Extract the run of lines that starts at the top of the records below and ends at the line with "C = sc.collection", keeping both ends and excluding pictures.

☆ ☆ ☆ ☆ ☆

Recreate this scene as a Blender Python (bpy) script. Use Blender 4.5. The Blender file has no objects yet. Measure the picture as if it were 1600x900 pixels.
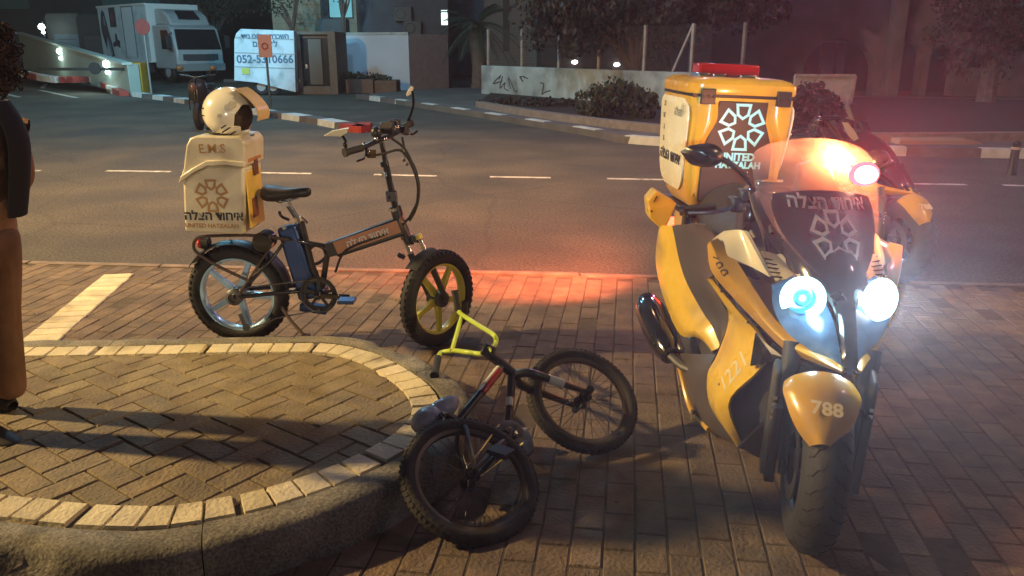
import bpy, bmesh, math, random
from mathutils import Matrix, Vector, Euler, noise
R = math.radians
random.seed(7)
sc = bpy.context.scene
C = sc.collection

# ------------------------------------------------------------------ camera, sky, lamps, exposure
CAM_H, FPX = 1.55, 1256.0
PITCH = math.atan(380 / FPX)
cd = bpy.data.cameras.new('camera'); cam = bpy.data.objects.new('camera', cd); C.objects.link(cam)
cam.location = (0, 0, CAM_H); cam.rotation_euler = (math.pi / 2 - PITCH, 0, 0)
cd.sensor_width = 36; cd.lens = 36 * FPX / 1600; cd.clip_start = .05; cd.clip_end = 900
sc.camera = cam
sc.view_settings.view_transform = 'Standard'; sc.view_settings.look = 'None'
sc.view_settings.exposure = 0; sc.view_settings.gamma = 1
w = bpy.data.worlds.new('World'); sc.world = w; w.use_nodes = True
nt = w.node_tree; bg = nt.nodes['Background']
sky = nt.nodes.new('ShaderNodeTexSky'); sky.sky_type = 'NISHITA'; sky.sun_disc = False
sky.sun_elevation = R(-3); sky.sun_rotation = R(300)
nt.links.new(sky.outputs[0], bg.inputs[0]); bg.inputs[1].default_value = .45

def lamp(name, kind, loc, energy, col, size=.1, tgt=None, spot=None, blend=.5):
    d = bpy.data.lights.new(name, kind); d.energy = energy; d.color = col
    if kind in ('POINT', 'SPOT'): d.shadow_soft_size = size
    if kind == 'SPOT': d.spot_size = R(spot); d.spot_blend = blend
    o = bpy.data.objects.new(name, d); C.objects.link(o); o.location = loc
    if tgt: o.rotation_euler = (Vector(tgt) - Vector(loc)).to_track_quat('-Z', 'Y').to_euler()
    return o
SODIUM = (1, .70, .30)
lamp('street_light_left', 'POINT', (-9.2, 3.9, 5.15), 6000, SODIUM, .16)
lamp('street_light_behind', 'POINT', (-5, -9, 8), 40, (1, .68, .38), .3)
lamp('fill_spot_behind', 'SPOT', (-2.6, -6.2, 1.25), 950, (1, .82, .60), .12, tgt=(-1.3, 4.0, 1.36), spot=15, blend=.5)  # added warm spot that brightens the delivery box, no car stands there
lamp('cool_fill_behind', 'POINT', (.6, -2.2, 1.9), 22, (.45, .68, 1), .15)  # added blue fill for kerb face and emblem, no vehicle behind
lamp('street_light_road', 'SPOT', (-2, 10.2, 10), 5200, (1, .60, .28), .3, tgt=(-2, 9.8, 0), spot=72, blend=1)
lamp('yard_light_blue', 'POINT', (-10.5, 22.5, 8.5), 1300, (.20, .68, .95), .3)
lamp('yard_fill_spot', 'SPOT', (-7.5, 13.5, 5.5), 7500, (.22, .66, .88), .3, tgt=(-11.2, 32, 2.2), spot=40, blend=.5)  # added blue spot: lifts truck and trailer sides, leaves the ground dark
lamp('yard_light_street', 'POINT', (-5.0, 17.5, 7.5), 1100, (.36, .74, 1), .3)
lamp('gate_light', 'POINT', (2.5, 11.8, 6.5), 400, (.72, .66, .95), .3)
lamp('fill_light_right', 'POINT', (6.5, 21, 5.5), 330, (.80, .45, .80), .3)  # added violet fill so the arches show
lamp('fill_light_road', 'POINT', (8, 3, 7), 260, (.95, .50, .58), .3)  # added purple-red fill for the paving at the right
lamp('fill_spot_right', 'SPOT', (7, 2, 6), 2000, (1, .74, .34), .12, tgt=(-1.0, 4.05, .65), spot=17, blend=.6)  # added warm spot for the e-bike's front rim and box side, not a street lamp

# ------------------------------------------------------------------ pixel -> ground helpers (1600 x 900 frame)
FW = Vector((0, math.cos(PITCH), -math.sin(PITCH))); UP = Vector((0, math.sin(PITCH), math.cos(PITCH)))
RT = Vector((1, 0, 0)); CP = Vector((0, 0, CAM_H))
def ray(x, y): return FW + RT * ((x - 800) / FPX) + UP * ((450 - y) / FPX)
def P(x, y, z=0):
    r = ray(x, y); return CP + r * ((z - CAM_H) / r.z)
def D(x, y, d):
    r = ray(x, y); return CP + r * (d / r.y)
def onplane(M, x, y, axis, val):
    I = M.inverted(); o = I @ CP; d = (I.to_3x3() @ ray(x, y))
    return o + d * ((val - o[axis]) / d[axis])

# ------------------------------------------------------------------ materials
MATS = {}
def mat(name, col, rough=.6, metal=0, var=0, vs=8, bump=0, bs=40, coat=0, attr=False, spec=None, trans=0, dirt=None, grain=None, cracks=None):
    if name in MATS: return MATS[name]
    m = bpy.data.materials.new(name); m.use_nodes = True; n = m.node_tree; b = n.nodes['Principled BSDF']
    b.inputs['Base Color'].default_value = (*col, 1); b.inputs['Roughness'].default_value = rough
    b.inputs['Metallic'].default_value = metal
    if coat: b.inputs['Coat Weight'].default_value = coat; b.inputs['Coat Roughness'].default_value = .06
    if spec is not None: b.inputs['Specular IOR Level'].default_value = spec
    if trans: b.inputs['Transmission Weight'].default_value = trans
    tc = n.nodes.new('ShaderNodeTexCoord'); src = None
    if attr:
        a = n.nodes.new('ShaderNodeAttribute'); a.attribute_name = 'tone'
        mx = n.nodes.new('ShaderNodeMix'); mx.data_type = 'RGBA'; mx.blend_type = 'MULTIPLY'; mx.inputs[0].default_value = 1
        mx.inputs[6].default_value = (*col, 1); n.links.new(a.outputs['Color'], mx.inputs[7]); src = mx.outputs[2]
    if var:
        no = n.nodes.new('ShaderNodeTexNoise'); no.inputs['Scale'].default_value = vs; no.inputs['Detail'].default_value = 6
        n.links.new(tc.outputs['Object'], no.inputs['Vector'])
        rp = n.nodes.new('ShaderNodeMapRange'); rp.inputs[1].default_value = .3; rp.inputs[2].default_value = .7
        rp.inputs[3].default_value = 1 - var; rp.inputs[4].default_value = 1 + var
        n.links.new(no.outputs[0], rp.inputs[0])
        mx = n.nodes.new('ShaderNodeMix'); mx.data_type = 'RGBA'; mx.blend_type = 'MULTIPLY'; mx.inputs[0].default_value = 1
        if src: n.links.new(src, mx.inputs[6])
        else: mx.inputs[6].default_value = (*col, 1)
        n.links.new(rp.outputs[0], mx.inputs[7]); src = mx.outputs[2]
        rr = n.nodes.new('ShaderNodeMapRange'); rr.inputs[3].default_value = max(0, rough - .12); rr.inputs[4].default_value = min(1, rough + .12)
        n.links.new(no.outputs[0], rr.inputs[0]); n.links.new(rr.outputs[0], b.inputs['Roughness'])
    if dirt:
        no = n.nodes.new('ShaderNodeTexNoise'); no.inputs['Scale'].default_value = dirt[1]; no.inputs['Detail'].default_value = 8
        n.links.new(tc.outputs['Object'], no.inputs['Vector'])
        rp = n.nodes.new('ShaderNodeMapRange'); rp.inputs[1].default_value = .5; rp.inputs[2].default_value = .72
        n.links.new(no.outputs[0], rp.inputs[0])
        mx = n.nodes.new('ShaderNodeMix'); mx.data_type = 'RGBA'; n.links.new(rp.outputs[0], mx.inputs[0])
        if src: n.links.new(src, mx.inputs[6])
        else: mx.inputs[6].default_value = (*col, 1)
        mx.inputs[7].default_value = (*dirt[0], 1); src = mx.outputs[2]
    if grain:
        no = n.nodes.new('ShaderNodeTexNoise'); no.inputs['Scale'].default_value = grain[1]; no.inputs['Detail'].default_value = 2
        n.links.new(tc.outputs['Object'], no.inputs['Vector'])
        rp = n.nodes.new('ShaderNodeMapRange'); rp.inputs[1].default_value = .32; rp.inputs[2].default_value = .68; rp.inputs[3].default_value = 1 - grain[0]; rp.inputs[4].default_value = 1 + grain[0]
        n.links.new(no.outputs[0], rp.inputs[0]); mx = n.nodes.new('ShaderNodeMix'); mx.data_type = 'RGBA'; mx.blend_type = 'MULTIPLY'; mx.inputs[0].default_value = 1
        if src: n.links.new(src, mx.inputs[6])
        else: mx.inputs[6].default_value = (*col, 1)
        n.links.new(rp.outputs[0], mx.inputs[7]); src = mx.outputs[2]
    if cracks:
        no = n.nodes.new('ShaderNodeTexNoise'); no.inputs['Scale'].default_value = 1.6; no.inputs['Detail'].default_value = 5; n.links.new(tc.outputs['Object'], no.inputs['Vector'])
        av = n.nodes.new('ShaderNodeMix'); av.data_type = 'RGBA'; av.inputs[0].default_value = .22; n.links.new(tc.outputs['Object'], av.inputs[6]); n.links.new(no.outputs['Color'], av.inputs[7])
        vo = n.nodes.new('ShaderNodeTexVoronoi'); vo.feature = 'DISTANCE_TO_EDGE'; vo.inputs['Scale'].default_value = cracks; n.links.new(av.outputs[2], vo.inputs['Vector'])
        rp = n.nodes.new('ShaderNodeMapRange'); rp.inputs[1].default_value = .0; rp.inputs[2].default_value = .012; rp.inputs[3].default_value = .80; rp.inputs[4].default_value = 1
        n.links.new(vo.outputs['Distance'], rp.inputs[0]); mx = n.nodes.new('ShaderNodeMix'); mx.data_type = 'RGBA'; mx.blend_type = 'MULTIPLY'; mx.inputs[0].default_value = 1
        n.links.new(src, mx.inputs[6]); n.links.new(rp.outputs[0], mx.inputs[7]); src = mx.outputs[2]
    if src: n.links.new(src, b.inputs['Base Color'])
    if bump:
        no = n.nodes.new('ShaderNodeTexNoise'); no.inputs['Scale'].default_value = bs; no.inputs['Detail'].default_value = 5
        n.links.new(tc.outputs['Object'], no.inputs['Vector'])
        bp = n.nodes.new('ShaderNodeBump'); bp.inputs['Strength'].default_value = bump; bp.inputs['Distance'].default_value = .01
        n.links.new(no.outputs[0], bp.inputs['Height']); n.links.new(bp.outputs[0], b.inputs['Normal'])
    MATS[name] = m; return m
def emit(name, col, s):
    if name in MATS: return MATS[name]
    m = bpy.data.materials.new(name); m.use_nodes = True; n = m.node_tree
    b = n.nodes['Principled BSDF']; b.inputs['Base Color'].default_value = (*[c * .5 for c in col], 1)
    b.inputs['Emission Color'].default_value = (*col, 1); b.inputs['Emission Strength'].default_value = s
    MATS[name] = m; return m
def glassy(name, col, alpha, rough=.1, translucent=0):
    if name in MATS: return MATS[name]
    m = bpy.data.materials.new(name); m.use_nodes = True; n = m.node_tree; b = n.nodes['Principled BSDF']
    out = n.nodes['Material Output']
    b.inputs['Base Color'].default_value = (*col, 1); b.inputs['Roughness'].default_value = rough
    t = n.nodes.new('ShaderNodeBsdfTransparent'); mx = n.nodes.new('ShaderNodeMixShader'); mx.inputs[0].default_value = alpha
    src = b.outputs[0]
    if translucent:
        tl = n.nodes.new('ShaderNodeBsdfTranslucent'); tl.inputs[0].default_value = (*col, 1)
        m2 = n.nodes.new('ShaderNodeMixShader'); m2.inputs[0].default_value = translucent
        n.links.new(src, m2.inputs[1]); n.links.new(tl.outputs[0], m2.inputs[2]); src = m2.outputs[0]
        no = n.nodes.new('ShaderNodeTexNoise'); no.inputs['Scale'].default_value = 9; no.inputs['Detail'].default_value = 4
        tc = n.nodes.new('ShaderNodeTexCoord'); n.links.new(tc.outputs['Object'], no.inputs['Vector'])
        rp = n.nodes.new('ShaderNodeMapRange'); rp.inputs[1].default_value = .35; rp.inputs[2].default_value = .65
        rp.inputs[3].default_value = alpha * .45; rp.inputs[4].default_value = min(1, alpha * 1.35)
        n.links.new(no.outputs[0], rp.inputs[0]); n.links.new(rp.outputs[0], mx.inputs[0])
    n.links.new(t.outputs[0], mx.inputs[1]); n.links.new(src, mx.inputs[2]); n.links.new(mx.outputs[0], out.inputs[0])
    MATS[name] = m; return m

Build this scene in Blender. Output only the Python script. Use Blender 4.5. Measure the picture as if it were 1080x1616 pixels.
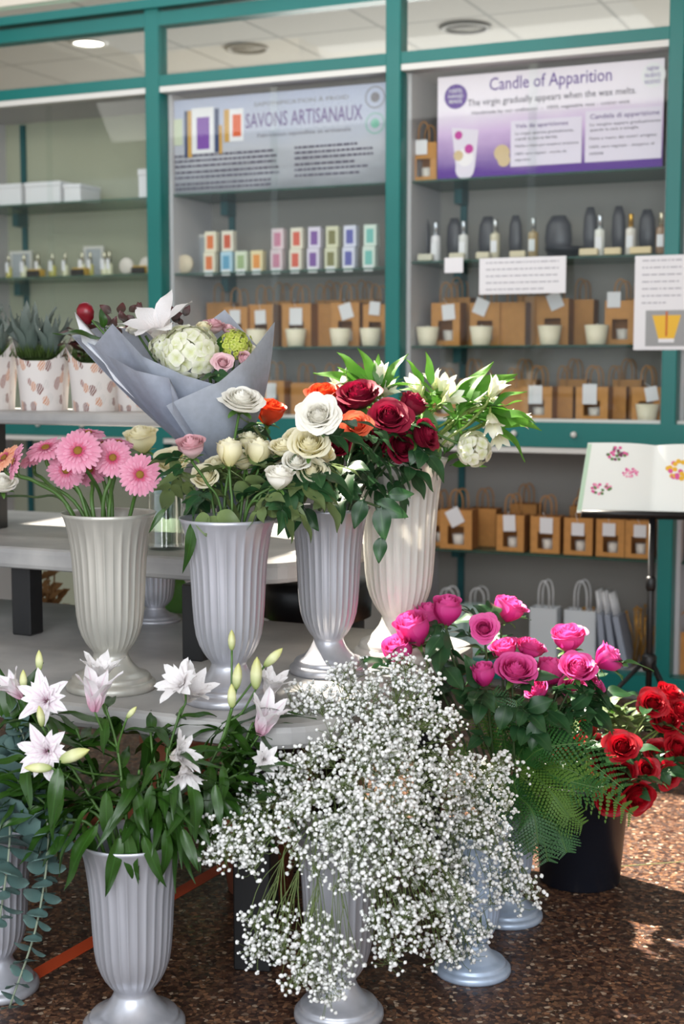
import bpy, math, random
from mathutils import Vector, Matrix, noise
for o in list(bpy.data.objects): bpy.data.objects.remove(o, do_unlink=True)
scene = bpy.context.scene
COL = scene.collection
rnd = random.Random(11)
PI = math.pi
# ------------------------------------------------ camera (24.1 deg left of the wall normal, 5.85 deg down)
FPX = 2244.0
PITCH = math.atan(230/FPX); YAW = math.radians(24.1)
CAMP = Vector((0, 0, 1.4))
FW = Vector((-math.sin(YAW)*math.cos(PITCH), math.cos(YAW)*math.cos(PITCH), -math.sin(PITCH)))
RT = Vector((math.cos(YAW), math.sin(YAW), 0))
UP = RT.cross(FW)
cd = bpy.data.cameras.new('camera'); cam = bpy.data.objects.new('camera', cd); COL.objects.link(cam)
cam.matrix_world = Matrix((( RT.x, UP.x, -FW.x, CAMP.x), (RT.y, UP.y, -FW.y, CAMP.y), (RT.z, UP.z, -FW.z, CAMP.z), (0,0,0,1)))
cd.sensor_fit = 'VERTICAL'; cd.sensor_height = 36.0; cd.lens = 36.0*FPX/1616
cd.clip_start = .05
cd.dof.use_dof = True; cd.dof.focus_distance = 3.25; cd.dof.aperture_fstop = 3.2
scene.camera = cam
# ------------------------------------------------ world, sun, exposure
w = bpy.data.worlds.new('daylight'); scene.world = w; w.use_nodes = True
w.node_tree.nodes['Background'].inputs[0].default_value = (.86, .93, 1.0, 1)
w.node_tree.nodes['Background'].inputs[1].default_value = 1.1
def light(name, kind, loc, direction, energy, color, size=None):
    l = bpy.data.lights.new(name, kind); o = bpy.data.objects.new(name, l); COL.objects.link(o)
    o.location = loc; o.rotation_euler = Vector(direction).to_track_quat('-Z', 'Y').to_euler()
    l.energy = energy; l.color = color
    if kind == 'SUN': l.angle = math.radians(size)
    elif size: l.shape = 'RECTANGLE'; l.size, l.size_y = size
    return o
light('sun', 'SUN', (-4, 5, 7), (.66, -.30, -.8), 20.0, (1.0, .91, .78), .9)
light('shop_front_daylight', 'AREA', (-.4, -.9, 2.0), (-.28, 1, -.16), 118, (.93, .96, 1.0), (3.4, 2.2))
light('back_room_ceiling_fill', 'AREA', (-2.8, 10.7, 1.9), (0, -1, .25), 210, (1, .97, .92), (5.0, 2.0))  # unseen lamp added to brighten the back room ceiling
light('cabinet_front_light', 'AREA', (-3.0, 3.9, 3.05), (0, .75, -.6), 22, (1, .97, .92), (4.5, .5))
scene.view_settings.view_transform = 'Standard'; scene.view_settings.look = 'None'
scene.view_settings.exposure = 0.28; scene.view_settings.gamma = 1.0
try: scene.view_settings.use_curve_mapping = False
except Exception: pass

# ------------------------------------------------ helpers
def ray(px, py): return FW + RT*((px-540)/FPX) + UP*((808-py)/FPX)
def at(px, py, d): return CAMP + ray(px, py)*d
def on_y(px, py, Y): r = ray(px, py); return CAMP + r*(Y/r.y)
def on_z(px, py, Z): r = ray(px, py); return CAMP + r*((Z-1.4)/r.z)
def V(*a): return Vector(a)
def ax3(a):                       # direction given as (right, up, towards viewer) of the place's front side
    return (RT*a[0] + UP*a[1] - FW*a[2]).normalized()
def frame(zdir, roll=0.0):
    z = Vector(zdir).normalized(); t = V(0,0,1) if abs(z.z) < .95 else V(1,0,0)
    x = t.cross(z).normalized(); y = z.cross(x)
    return Matrix((x, y, z)).transposed() @ Matrix.Rotation(roll, 3, 'Z')
def lin(c): return tuple(((v/255)/12.92 if v/255 <= .04045 else ((v/255+.055)/1.055)**2.4) for v in c)
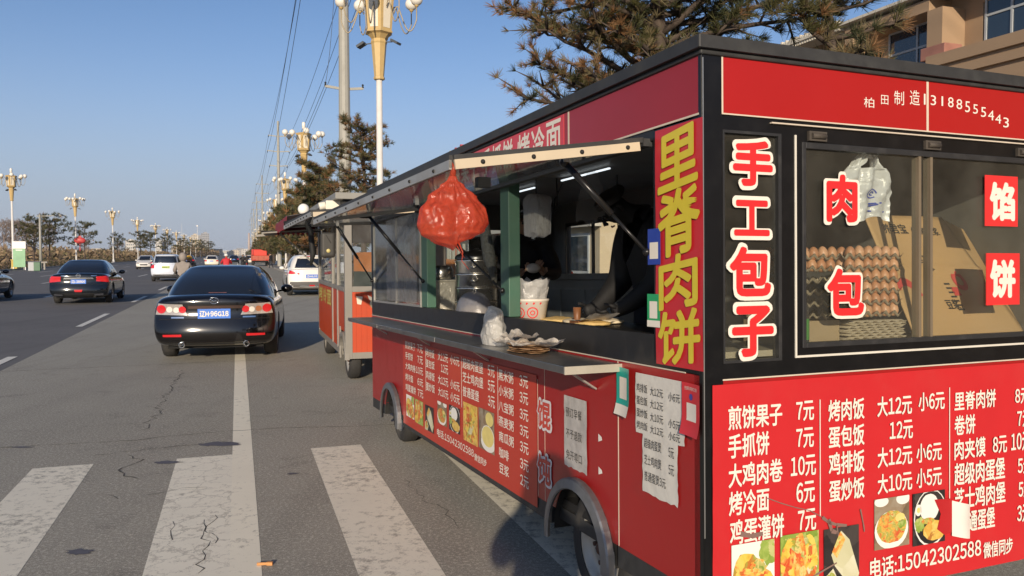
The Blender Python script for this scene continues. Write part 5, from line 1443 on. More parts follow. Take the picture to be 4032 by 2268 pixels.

☆ ☆ ☆ ☆ ☆

- [Solution to this problem]:
Recreate this scene as a Blender Python (bpy) script. Use Blender 4.5. The Blender file has no objects yet. Measure the picture as if it were 1600x900 pixels.
import bpy, bmesh, math, random
from mathutils import Matrix, Vector, Euler, noise
R = math.radians
random.seed(7)
sc = bpy.context.scene
C = sc.collection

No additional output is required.